The ensuing paragraph confirms the point. Clement immediately generalises from the hypothetical rich man to “the one who has no inheritance in the heavens,” and asks “in what manner one, by rightly using the things that are, might escape both the arrogant burden of wealth and its difficulty regarding life, and be able to partake of the eternal good things” (39.1). He then imagines someone who has fallen into “such sins or transgressions after the seal and the redemption”—that is, after baptism—whether through ignorance, weakness, or involuntary circumstance, and insists that it must not be thought that such a person is “wholly rejected by God, as if he were utterly condemned.” Instead, the prodigal is invited to true μετάνοια, to “uproot entirely from the soul those sins for which one has condemned himself unto death” (39.2–3). God alone forgives sins; God alone refuses to “reckon transgressions”; and God is by nature μακρόθυμος, waiting for those who turn back (39.5–6). Only now does the homily’s rhetoric fully make sense. Clement is not offering a generic reassurance that rich men as a class may be saved. He is hedging the revelation that this particular rich man – whose identity some of his readers may eventually learn – has, or can have, a story of repentance after grave post-baptismal sin.

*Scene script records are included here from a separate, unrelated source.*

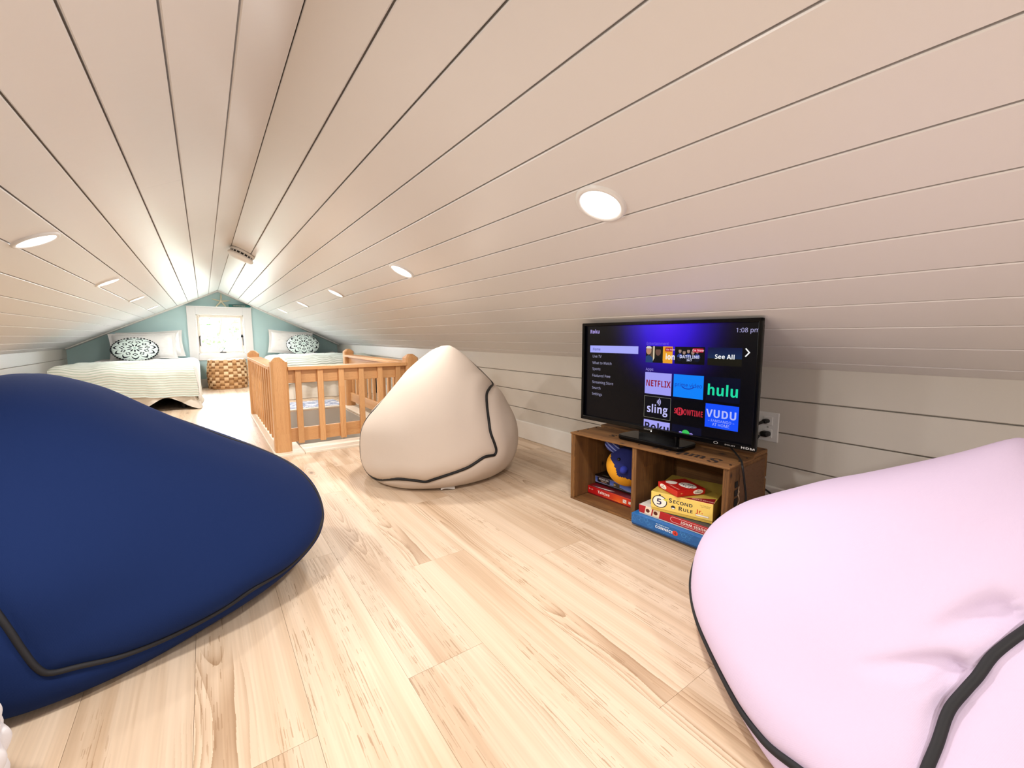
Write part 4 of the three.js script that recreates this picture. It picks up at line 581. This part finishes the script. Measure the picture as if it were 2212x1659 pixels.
// round cushions with a printed flower
const mandala = canvasTex(1024, 1024, (g) => {
  g.fillStyle = '#dcebe6'; g.fillRect(0, 0, 1024, 1024); g.translate(512, 512); const ink = '#101a22'; g.scale(1.04, 1.04);
  for (let i = 0; i < 11; i++) {
    g.save(); g.rotate((i + 0.5) / 11 * Math.PI * 2); g.fillStyle = ink;
    g.beginPath(); g.ellipse(0, -118, 18, 50, 0, 0, 7); g.fill();
    g.save(); g.translate(0, -262); g.lineWidth = 22; g.strokeStyle = ink; g.lineJoin = 'round'; for (const [a, b] of [[0, -32], [0, 32], [-32, 0], [32, 0]]) { g.beginPath(); g.arc(a, b, 24, 0, 7); g.fill(); } g.fillStyle = '#dcebe6'; g.beginPath(); g.rect(-24, -24, 48, 48); g.fill(); g.restore();
    g.fillStyle = ink; g.beginPath(); g.moveTo(-76, -310); g.bezierCurveTo(-88, -390, -36, -430, 0, -452); g.bezierCurveTo(36, -430, 88, -390, 76, -310); g.bezierCurveTo(68, -366, 34, -388, 0, -402); g.bezierCurveTo(-34, -388, -68, -366, -76, -310); g.fill();
    g.rotate(Math.PI / 11); g.beginPath(); g.arc(0, -440, 9, 0, 7); g.fill(); g.restore();
  }
  g.fillStyle = '#9fb9b4'; g.beginPath(); g.arc(0, 0, 30, 0, 7); g.fill();
});
function roundCushion(label, x, y, z, rx, ry, tilt, turn, pom) {
  const t = thing('round_cushion', label, 'cushion', null, V(x, y, z)); t.rotation.set(tilt, turn, 0, 'YXZ');
  const prof = []; for (let i = 0; i <= 24; i++) { const r = i / 24; prof.push(new THREE.Vector2(r, 0.34 * Math.pow(Math.max(0, 1 - r ** 2.6), 0.62))); }
  const f = new THREE.LatheGeometry(prof, 64); f.rotateX(Math.PI / 2); const b = f.clone(); b.rotateY(Math.PI);
  for (const g of [f, b]) { const p = g.attributes.position, uv = g.attributes.uv; for (let i = 0; i < p.count; i++) uv.setXY(i, 0.5 + p.getX(i) * 0.49, 0.5 + p.getY(i) * 0.49); g.scale(rx * U, ry * U, 1.35 * U); g.translate(0, ry * U, 0); g.computeVertexNormals(); }
  mesh('cushion_cover', merged([f, b]), new THREE.MeshPhysicalMaterial({ map: mandala, roughness: 0.9, side: THREE.DoubleSide }), t);
  const balls = []; const n = 44; for (let i = 0; i < n; i++) { const g = new THREE.IcosahedronGeometry((pom + rr(-0.012, 0.012)) * U, 1); const a = i / n * Math.PI * 2; g.translate(Math.cos(a) * (rx + 0.01) * U, (ry + Math.sin(a) * (ry + 0.01)) * U, 0); balls.push(g); }
  mesh('fringe', merged(balls), std(0x0f161c, 0.9), t);
}
roundCushion('wide round cushion with a dark flower print and pom-pom trim on the left bed', -5.3, -2.2, -53.2, 1.68, 1.12, -0.35, 0.05, 0.085);
roundCushion('round cushion with a dark flower print on the right bed', 9.15, -2.0, -53.3, 1.68, 1.2, -0.35, -0.08, 0.055);
// ---------------------------------------------------------------- woven drum below the window
{
  const t = thing('woven_basket', 'round basket woven of broad tan strips standing under the window', 'basket', null, V(1.87, -EYE, -55.15));
  const R = 1.66, H = 3.0, rows = 10, cols = 28, tan = [0xc49a6c, 0xd2ad82, 0xb08455, 0xdfc199].map((c) => std(c, 0.75));
  const prof = (h) => R * (1 + 0.07 * Math.sin(Math.PI * h) - 0.03 * h);
  const inner = new THREE.LatheGeometry([[0, 0.02], [R * 0.94, 0.02], [R, 0.5], [R * 1.02, H / 2], [R * 0.95, H - 0.1], [R * 0.94, H - 0.02], [0, H - 0.02]].map(([a, b]) => new THREE.Vector2(a * U, b * U)), 48); mesh('core', inner, std(0x4a2d16, 0.9), t);
  const shapes = [0, 1, 2].map((k) => { const w = 2 * Math.PI * R / cols * 1.06, h = H / rows * 1.75; return sheet((u, v) => V3((u - 0.5) * w * U * (1 - 0.08 * Math.abs(2 * v - 1)), (v - 0.5) * h * U, (0.16 * Math.sin(Math.PI * v) ** 0.7 - 0.05 + 0.018 * Math.sin(u * 19 + k * 2) + 0.02 * Math.cos(u * 3 - 1.5)) * U), 6, 5, 0.003); });
  for (let r = 0; r < rows; r++) for (let c = 0; c < cols; c++) {
    if ((r + c) % 2) continue;
    const h = (r + 0.5) / rows, a = (c + 0.5) / cols * Math.PI * 2, m = mesh('woven_strip', shapes[(r * 5 + c) % 3], tan[Math.floor(rnd() * 4)], t), rad = prof(h);
    m.position.set(Math.sin(a) * rad * U, h * H * U, Math.cos(a) * rad * U); m.rotation.y = a;
  }
  for (let r = 0; r <= rows; r++) { const g = new THREE.TorusGeometry(prof(r / rows) * U, 0.075 * U, 6, 60); g.rotateX(Math.PI / 2); g.translate(0, clamp(r / rows, 0.025, 0.985) * H * U, 0); mesh('hoop', g, tan[r % 3 === 0 ? 2 : 1], t); }
  // wide cross strips that show between the upright ones
  const bands = []; for (let r = 0; r < rows; r++) { const h = (r + 0.5) / rows, g = new THREE.CylinderGeometry((prof(h) + 0.045) * U, (prof(h) + 0.045) * U, H / rows * 0.62 * U, 56, 1, true); g.translate(0, h * H * U, 0); bands.push(g); }
  mesh('cross_strip', merged(bands), std(0x8f6236, 0.8, { side: THREE.DoubleSide }), t);
  const lid = new THREE.CylinderGeometry(1.62 * U, 1.62 * U, 0.06 * U, 48); lid.translate(0, (H + 0.05) * U, 0); mesh('lid', lid, std(new THREE.Color(0.82, 0.8, 0.76), 0.5), t);
}
// ---------------------------------------------------------------- starfish and book on the window head
{
  const t = thing('starfish', 'dried pale starfish leaning on the wall above the window', 'starfish', null, V(1.79, 3.86, Z0 + 0.22));
  const P = [], I = [], arms = [[1.52, 0.83], [2.86, 0.8], [0.13, 0.78], [4.02, 0.88], [5.32, 0.86]];
  const len = (a) => { let r = 0.16; for (const [d, l] of arms) { let k = Math.abs(((a - d + 9.42478) % 6.28318) - 3.14159); r = Math.max(r, l * Math.exp(-Math.pow(k / 0.17, 1.05)) + 0.13 * Math.exp(-((k / 0.5) ** 2))); } return r; };
  const nu = 150, nr = 10; for (let s = 0; s < 2; s++) for (let j = 0; j <= nr; j++) for (let i = 0; i < nu; i++) { const a = i / nu * 6.28318, r = len(a) * j / nr, q = j / nr; P.push(Math.cos(a) * r * U, Math.sin(a) * r * U, (s ? -0.03 : 0.14 * (1 - q * 0.55) * Math.sqrt(Math.max(0, 1 - q ** 4)) + 0.012 * Math.sin(r * 40)) * U); }
  const n = nu * (nr + 1); for (let s = 0; s < 2; s++) for (let j = 0; j < nr; j++) for (let i = 0; i < nu; i++) { const k = (i + 1) % nu, a = s * n + j * nu + i, b = s * n + j * nu + k; if (s) I.push(a, b, a + nu, b, b + nu, a + nu); else I.push(a, a + nu, b, b, a + nu, b + nu); }
  for (let i = 0; i < nu; i++) { const k = (i + 1) % nu, a = nr * nu + i, b = nr * nu + k; I.push(a, a + n, b, b, a + n, b + n); }
  const g = new THREE.BufferGeometry(); g.setAttribute('position', new THREE.Float32BufferAttribute(P, 3)); g.setAttribute('uv', new THREE.Float32BufferAttribute(new Float32Array(P.length / 3 * 2), 2)); g.setIndex(I); g.computeVertexNormals(); g.rotateX(-0.08); mesh('body', g, std(0xf2ead0, 0.85), t);
  const b = thing('book', 'teal hardback book lying flat on the window head beside the starfish', 'book', null, V(3.45, 3.25, Z0 + 0.42));
  const teal = std(0x1f6a68, 0.5), sp = canvasTex(512, 72, (q, W, H) => { q.fillStyle = '#1c6360'; q.fillRect(0, 0, W, H); q.fillStyle = '#25504e'; q.fillRect(70, 8, 340, H - 16); TXT(q, 'COASTAL TALES', W * 0.48, H / 2, 34, '#d7cbb8', { a: 'center', f: 'serif' }); });
  const cov = (y) => { const c = rbox(2.02 * U, 0.035 * U, 0.78 * U, 0.001, 1); c.translate(0, y * U, 0); return c; }; mesh('cover', merged([cov(0.018), cov(0.272)]), teal, b);
  const pg = rbox(1.94 * U, 0.22 * U, 0.7 * U, 0.001, 1); pg.translate(0, 0.145 * U, -0.02 * U); mesh('pages', pg, std(0xe6dcc6, 0.9), b);
  const s = rbox(2.02 * U, 0.27 * U, 0.04 * U, 0.001, 1); s.translate(0, 0.145 * U, 0.38 * U); mesh('spine', s, [teal, teal, teal, teal, new THREE.MeshPhysicalMaterial({ map: sp, roughness: 0.5 }), teal], b);
}
// ---------------------------------------------------------------- rug behind the stair opening
{
  const rt = dataTex(256, 128, (u, v, x, y) => { const a = fbm(x / 14, y / 9, 4, 950), b = fbm(x / 5, y / 5, 2, 960); return a + b * 0.5 > 0.74 ? [112 + 60 * b, 124 + 60 * b, 156 + 50 * b] : [196 + 30 * b, 199 + 30 * b, 210 + 25 * b]; });
  const r = mesh('rug', uvMetres(span(3.2, 8.75, -EYE, -EYE + 0.1, -38.8, -35.2, 0.006), 0, 0.75, 0.5), new THREE.MeshPhysicalMaterial({ map: rt, roughness: 0.95 }));
  r.userData = { label: 'blue and white mottled rug on the floor behind the stair opening', category: 'rug' };
}
// ---------------------------------------------------------------- crocheted pouf at the left edge
{
  const t = thing('pouf', 'white crocheted pouf cut off by the left edge in front of the navy bean bag', 'pouf', null, V(-3.33, -EYE, -6.44));
  const P = [], I = [], nu = 220, nv = 90, R = 1.28, H = 2.0;
  for (let j = 0; j <= nv; j++) for (let i = 0; i < nu; i++) { const v = j / nv, th = Math.PI * v, a = i / nu * 6.28318, row = Math.abs(Math.sin(v * Math.PI * 9)), st = Math.cos(a * 22 + Math.floor(v * 9) * 1.57), k = 1 + 0.05 * row * (0.5 + 0.5 * st) - 0.05 * (row < 0.3 ? 1 : 0); const s = Math.pow(Math.sin(th), 0.55), r = R * s * k; P.push(Math.cos(a) * r * U, (H / 2 - Math.cos(th) * H / 2 * 0.98) * U, Math.sin(a) * r * U); }
  for (let j = 0; j < nv; j++) for (let i = 0; i < nu; i++) { const k = (i + 1) % nu, a = j * nu + i, b = j * nu + k; I.push(a, a + nu, b, b, a + nu, b + nu); }
  const g = new THREE.BufferGeometry(); g.setAttribute('position', new THREE.Float32BufferAttribute(P, 3)); g.setAttribute('uv', new THREE.Float32BufferAttribute(new Float32Array(P.length / 3 * 2), 2)); g.setIndex(I); g.computeVertexNormals(); mesh('cover', g, std(new THREE.Color(0.72, 0.7, 0.72), 0.95), t);
}
// ---------------------------------------------------------------- outside the window
{
  structure('ground', new THREE.CylinderGeometry(60, 60, 0.4, 48).translate(0, -3.4, -50), std(0x93988c, 0.95));
  const leaf = sheet((u, v) => V3((u - 0.5) * 0.16 * Math.sin(Math.PI * clamp(v, 0.03, 0.97)), (v - 0.5) * 0.26, 0.02 * Math.sin(Math.PI * u)), 3, 4, 0.002);
  const leafM = new THREE.MeshPhysicalMaterial({ color: 0x4f6b38, roughness: 0.8, transmission: 0.3, thickness: 0 });
  const tree = (label, x, z, h, r, n, sd) => {
    const t = thing('tree', label, 'tree', null, V3(x, -3.2, z)); const pts = [V3(0, 0, 0), V3(0.1, h * 0.3, 0.1), V3(-0.1, h * 0.6, 0), V3(0.05, h * 0.9, 0.1)]; const tr = [tubeGeo(pts, 0.16, false, 24, 8)];
    for (let i = 0; i < 7; i++) { const a = i * 2.4 + sd, y = h * (0.35 + 0.08 * i); tr.push(tubeGeo([V3(0, y, 0), V3(Math.cos(a) * r * 0.5, y + 0.5, Math.sin(a) * r * 0.5), V3(Math.cos(a) * r * 0.9, y + 1.1, Math.sin(a) * r * 0.9)], 0.05, false, 16, 6)); }
    mesh('trunk', merged(tr), std(0x5d4c3c, 0.9), t);
    const f = new THREE.InstancedMesh(leaf, leafM, n), m = new THREE.Matrix4(), q = new THREE.Quaternion(), e = new THREE.Euler(); f.name = 'foliage'; f.userData.kind = 'stuff'; f.castShadow = f.receiveShadow = true;
    for (let i = 0; i < n; i++) { const a = rr(0, 6.28), c = rr(-1, 1), k = Math.cbrt(rr(0.15, 1)), s = Math.sqrt(1 - c * c), w = 0.75 + 0.4 * noise2(a * 2, c * 3, sd); e.set(rr(0, 6), rr(0, 6), rr(0, 6)); m.compose(V3(Math.cos(a) * s * r * k * w, h * 0.66 + c * h * 0.36 * k * w, Math.sin(a) * s * r * k * w), q.setFromEuler(e), V3(1, 1, 1).multiplyScalar(rr(0.7, 1.3))); f.setMatrixAt(i, m); }
    t.add(f);
  };
  tree('leafy tree outside seen through the left half of the window', -2.2, -17.5, 6.6, 2.3, 1300, 1); tree('leafy tree outside seen through the right half of the window', 3.2, -20, 7.4, 2.6, 1300, 2);
  tree('leafy tree farthest off behind the window', 0.6, -26, 7.5, 2.8, 1300, 3);
}
scene.traverse((o) => { if (o.isRectAreaLight === undefined && o.isMesh) { o.castShadow = true; o.receiveShadow = true; } });
renderer.render(scene, camera);
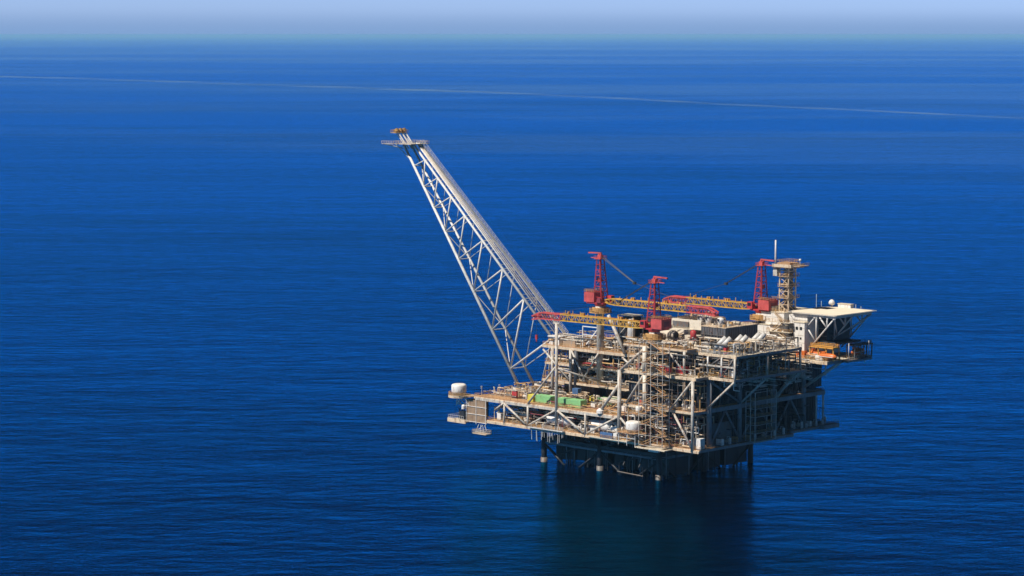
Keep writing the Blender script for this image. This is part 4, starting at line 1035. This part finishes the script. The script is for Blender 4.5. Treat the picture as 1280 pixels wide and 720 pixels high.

Who, then, would fit such a profile? In principle one might think of Peter, whose denial of Jesus became a paradigm of fallen apostleship healed by tears. But Peter’s fall and rehabilitation are already inscribed in the canonical narratives. There is nothing esoteric in the assertion that Peter sinned grievously yet was restored; no Alexandrian gnostic needed to be cautioned not to despair “even if you come to know who Peter is.” The canonical Peter is public property, not hidden knowledge. Clement’s language makes far more sense if the identity in question belongs to the realm of whispered tradition, a “someone” whose connection to the Gospel’s rich youth is not inscribed on the evangelic roll.

The figure who best fits Clement’s hints is the very apostle through whom he has just interpreted the passage. Paul is, for Clement, the man who “flourished straight after the ascension,” a young Jew whose mind outstripped his years, a perfect keeper of the Law who nevertheless had to abandon his former life in order to press on toward perfection. In Quis Dives the rich youth has already kept the commandments “from earliest age,” possesses a precociously ripened φρόνημα, yet fails, at least initially, to take the final step into τέλειος. In Paedagogus Clement glosses Paul’s confession in Phil 3 by saying that he “considers himself perfect in having left his former life and taken hold of the better—not that he is perfect in knowledge, but that he presses toward what he expects of the perfect.” The overlap is too close to be accidental. The young, law-observant τις of Mark 10 is the narrative foil for the apostle who later discovers and walks Paul’s “more excellent way.” If, in Alexandrian circles, that connection crystallised into the claim that the rich man was Paul in his unperfected state, then Clement’s final proviso falls into place. Even if you, dear hearer, should one day learn who the rich man really was, do not let that knowledge cast you into despair. For the whole point of Paul’s gospel is that even the one who first turned away from perfection can, by love and repentance, be restored.

Is it Peter? Is it Paul? Clement will not say. But when his closing warning is read against his own Pauline dossier, the balance of probabilities tips toward the latter. The rich man whose identity might shock the gnostic into despair, yet whose story Clement wraps in a dense theology of love, perfection and post-baptismal repentance, looks very much like the Marcionite Paul: once the wealthy youth who went away grieving, later the apostle who finally walked the surpassingly excellent way he himself revealed.